>> Begin RECORDED DATA
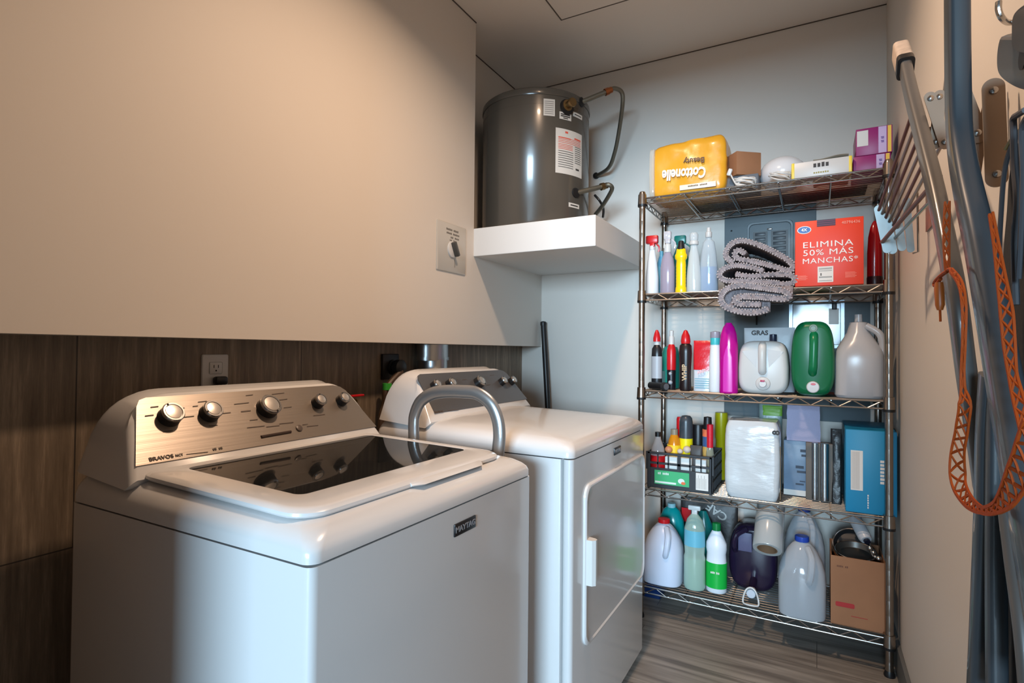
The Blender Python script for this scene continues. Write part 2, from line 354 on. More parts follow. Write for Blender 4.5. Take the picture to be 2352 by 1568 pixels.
        part('start_button', MB().lathe([(.0085, -.001), (.0085, .002), (.007, .0028)], (0, 0, 0), 20).xf(M.Translation(onface(687, 983)) @ rot), mat('dark_button', (86, 74, 66), .4), console)
    else:
        tx('BRAVOS', 1008, 946, .0105, 1.15, .0003)
        lines = MB()
        for (x_, y_, wp) in ((1028, 943, 26), (985, 906, 10), (1020, 900, 12), (1125, 862, 10), (1062, 872, 10), (1118, 884, 8)):
            a = onface(x_, y_); b = onface(x_+wp, y_-wp*.1); u = upv*.001; lines.raw([a-u, b-u, b+u, a+u], [(0, 1, 2, 3)])
        part('print', lines, ink, console)
    return t
wash = appliance('washer', (0, 0, 0))
dry = appliance('dryer', (.059, .781, .022))
m_badge = mat('badge_black', (14, 15, 20), .35); m_silv = mat('badge_letter', (150, 152, 158), .4, metal=.3)
def badge(parent, xp, c, w_, h_):
    part('badge', MB().box((xp-.001, c.y-w_/2, c.z-h_/2), (xp+.003, c.y+w_/2, c.z+h_/2), .0012), m_badge, parent)
    text('MAYTAG', h_*.62, (xp+.0032, c.y, c.z), (0, 1, 0), (0, 0, 1), m_silv, parent, 'badge_lettering', .0003, sx=.88*w_/(h_*2.35), bold=.0004)
badge(wash, -.604, at(1067, 1207, x=-.604), .074, .024)
badge(dry, -.545, at(1417, 1034, x=-.545), .062, .022)
# dryer door: raised panel with a rounded lip, and handle
A = at(1340, 1140, x=-.545); B = at(1476, 1100, x=-.545); zt = at(1400, 1082, x=-.545).z; zb_ = at(1342, 1486, x=-.545).z
door = part('door', MB().loft([[V((-.545+h, y, z)) for y, z in rr(A.y+i, B.y-i, zb_+i, zt-i, .035, 6)] for h, i in ((-.002, 0), (.006, .000), (.009, .003), (.0095, .007), (.006, .011), (.0055, .03))], False), m_white, dry)
h0 = at(1352, 1345, x=-.53); h1 = at(1356, 1238, x=-.53)
part('door_handle', MB().loft([[V((-.539+x_, h0.y+.012+y_, z_)) for x_, y_ in ((0, -.014), (.018, -.012), (.026, -.004), (.026, .006), (.018, .012), (0, .016))] for z_ in (h0.z, h0.z+.008, h1.z-.01, h1.z)]), m_whitepl, door)

# ------------------------------------------------------------------ things on and by the left wall
t = thing('outlet_plate', 'white wall outlet with a black plug, above the washing machine console', 'outlet', at(492, 845, x=XT))
c = at(492, 848, x=XT)
pl = part('plate', MB().loft([[V((XT+h, y, z)) for y, z in rr(c.y-.037+i, c.y+.037-i, c.z-.062+i, c.z+.04-i, .004, 3)] for h, i in ((0, 0), (.004, 0), (.006, .002))]), m_whitepl, t)
part('receptacle', MB().box((XT+.005, c.y-.018, c.z-.012), (XT+.0085, c.y+.018, c.z+.02), .003), m_whitepl, pl)
sl_ = MB()
for dy in (-.006, .006): sl_.box((XT+.0075, c.y+dy-.001, c.z+.004), (XT+.0088, c.y+dy+.001, c.z+.012))
sl_.box((XT+.0075, c.y-.002, c.z-.005), (XT+.0088, c.y+.002, c.z-.001)); part('slot', sl_, m_dark, pl)
pg = at(497, 872, x=XT); single('power_plug', MB().box((XT+.008, pg.y-.017, pg.z-.013), (XT+.028, pg.y+.017, pg.z+.010), .006).tube([(XT+.02, pg.y, pg.z), (XT+.03, pg.y, pg.z-.04), (XT+.03, pg.y, pg.z-.25)], .004), m_black, 'black plug in the white wall outlet above the washing machine', 'plug')
c = at(893, 840, x=XT)
t = thing('dryer_outlet', 'black square heavy-duty outlet on the tile wall left of the metal duct', 'outlet', c)
part('plate', MB().box((XT, c.y-.045, c.z-.05), (XT+.012, c.y+.045, c.z+.045), .003), m_black, t)
part('socket', MB().lathe([(.03, 0), (.028, .01), (.02, .012)], (0, 0, 0), 20).xf(M.Translation((XT+.01, c.y+.008, c.z-.005)) @ M.Rotation(R(90), 4, 'Y')), m_black, t)
t = thing('dryer_power_cord', 'dark round plug with a green band and cord behind the dryer console', 'power cord', (XT+.03, c.y+.012, c.z-.01))
part('plug', MB().lathe([(.024, 0), (.03, .008), (.03, .03), (.018, .038)], (0, 0, 0), 20).xf(M.Translation((XT+.022, c.y+.012, c.z-.006)) @ M.Rotation(R(90), 4, 'Y')), m_black, t)
gb = at(889, 890, x=XT+.05)
part('green_band', MB().tube([gb+V((0, 0, .016)), gb-V((0, 0, .008))], .017, 12), mat('bright_green', (60, 175, 60), .4), t, label='bright green band')
part('cord', MB().tube(sm([(XT+.05, c.y+.012, c.z-.02), gb, at(884, 930, x=XT+.05), at(874, 985, x=XT+.06), at(870, 1030, x=XT+.06)-V((0, 0, .3))]), .012, 10), mat('brown_cord', (70, 52, 38), .5), t)
p = at(828, 907, x=-1.36)
t = thing('water_valve', 'small tap with a red lever on the tile behind the washing machine', 'valve', (XT, p.y-.03, p.z-.01))
part('body', MB().tube([(XT, p.y-.03, p.z-.02), (XT+.06, p.y-.03, p.z-.02)], .01, 10).tube([(XT+.04, p.y-.03, p.z-.02), (XT+.04, p.y-.03, p.z-.08)], .009, 10), mat('brass', (150, 120, 70), .35, metal=1), t)
part('lever', MB().box((XT+.045, p.y-.045, p.z-.004), (XT+.06, p.y+.012, p.z+.003), .002), m_red, t)
# duct
m_galv = mat('galvanised_steel', (165, 168, 170), .3, metal=1, bump=.15, bscale=25)
dc = at(996, 800, x=-1.35); t = thing('exhaust_duct', 'galvanised metal exhaust duct rising behind the dryer console', 'duct', (-1.355, dc.y, .6))
dl = lambda z, k=1: [V((-1.355+.055*k*cos(2*pi*i/28), dc.y+.078*k*sin(2*pi*i/28), z)) for i in range(28)]
part('pipe', MB().loft([dl(1.042), dl(ZB-.002)]), m_galv, t)
part('clamp', MB().loft([dl(1.044, 1.0), dl(1.044, 1.04), dl(1.056, 1.04), dl(1.056, 1.0)], False, False), m_galv, t)
part('elbow', MB().tube(sm([(-1.355, dc.y, 1.045), (-1.352, dc.y-.003, 1.00), (-1.34, dc.y-.02, .95), (-1.335, dc.y-.06, .90), (-1.335, dc.y-.12, .88)]), .06, 20), m_galv, t)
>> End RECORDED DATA
Restate the material word for word from its first line through the line containing "part('door_handle', MB().loft([[V((-.539+x_, h0.y+.012+y_, z_))", both included; the pictures do not belong in it.

### FINAL RESULT
The Blender Python script for this scene continues. Write part 2, from line 354 on. More parts follow. Write for Blender 4.5. Take the picture to be 2352 by 1568 pixels.
        part('start_button', MB().lathe([(.0085, -.001), (.0085, .002), (.007, .0028)], (0, 0, 0), 20).xf(M.Translation(onface(687, 983)) @ rot), mat('dark_button', (86, 74, 66), .4), console)
    else:
        tx('BRAVOS', 1008, 946, .0105, 1.15, .0003)
        lines = MB()
        for (x_, y_, wp) in ((1028, 943, 26), (985, 906, 10), (1020, 900, 12), (1125, 862, 10), (1062, 872, 10), (1118, 884, 8)):
            a = onface(x_, y_); b = onface(x_+wp, y_-wp*.1); u = upv*.001; lines.raw([a-u, b-u, b+u, a+u], [(0, 1, 2, 3)])
        part('print', lines, ink, console)
    return t
wash = appliance('washer', (0, 0, 0))
dry = appliance('dryer', (.059, .781, .022))
m_badge = mat('badge_black', (14, 15, 20), .35); m_silv = mat('badge_letter', (150, 152, 158), .4, metal=.3)
def badge(parent, xp, c, w_, h_):
    part('badge', MB().box((xp-.001, c.y-w_/2, c.z-h_/2), (xp+.003, c.y+w_/2, c.z+h_/2), .0012), m_badge, parent)
    text('MAYTAG', h_*.62, (xp+.0032, c.y, c.z), (0, 1, 0), (0, 0, 1), m_silv, parent, 'badge_lettering', .0003, sx=.88*w_/(h_*2.35), bold=.0004)
badge(wash, -.604, at(1067, 1207, x=-.604), .074, .024)
badge(dry, -.545, at(1417, 1034, x=-.545), .062, .022)
# dryer door: raised panel with a rounded lip, and handle
A = at(1340, 1140, x=-.545); B = at(1476, 1100, x=-.545); zt = at(1400, 1082, x=-.545).z; zb_ = at(1342, 1486, x=-.545).z
door = part('door', MB().loft([[V((-.545+h, y, z)) for y, z in rr(A.y+i, B.y-i, zb_+i, zt-i, .035, 6)] for h, i in ((-.002, 0), (.006, .000), (.009, .003), (.0095, .007), (.006, .011), (.0055, .03))], False), m_white, dry)
h0 = at(1352, 1345, x=-.53); h1 = at(1356, 1238, x=-.53)
part('door_handle', MB().loft([[V((-.539+x_, h0.y+.012+y_, z_)) for x_, y_ in ((0, -.014), (.018, -.012), (.026, -.004), (.026, .006), (.018, .012), (0, .016))] for z_ in (h0.z, h0.z+.008, h1.z-.01, h1.z)]), m_whitepl, door)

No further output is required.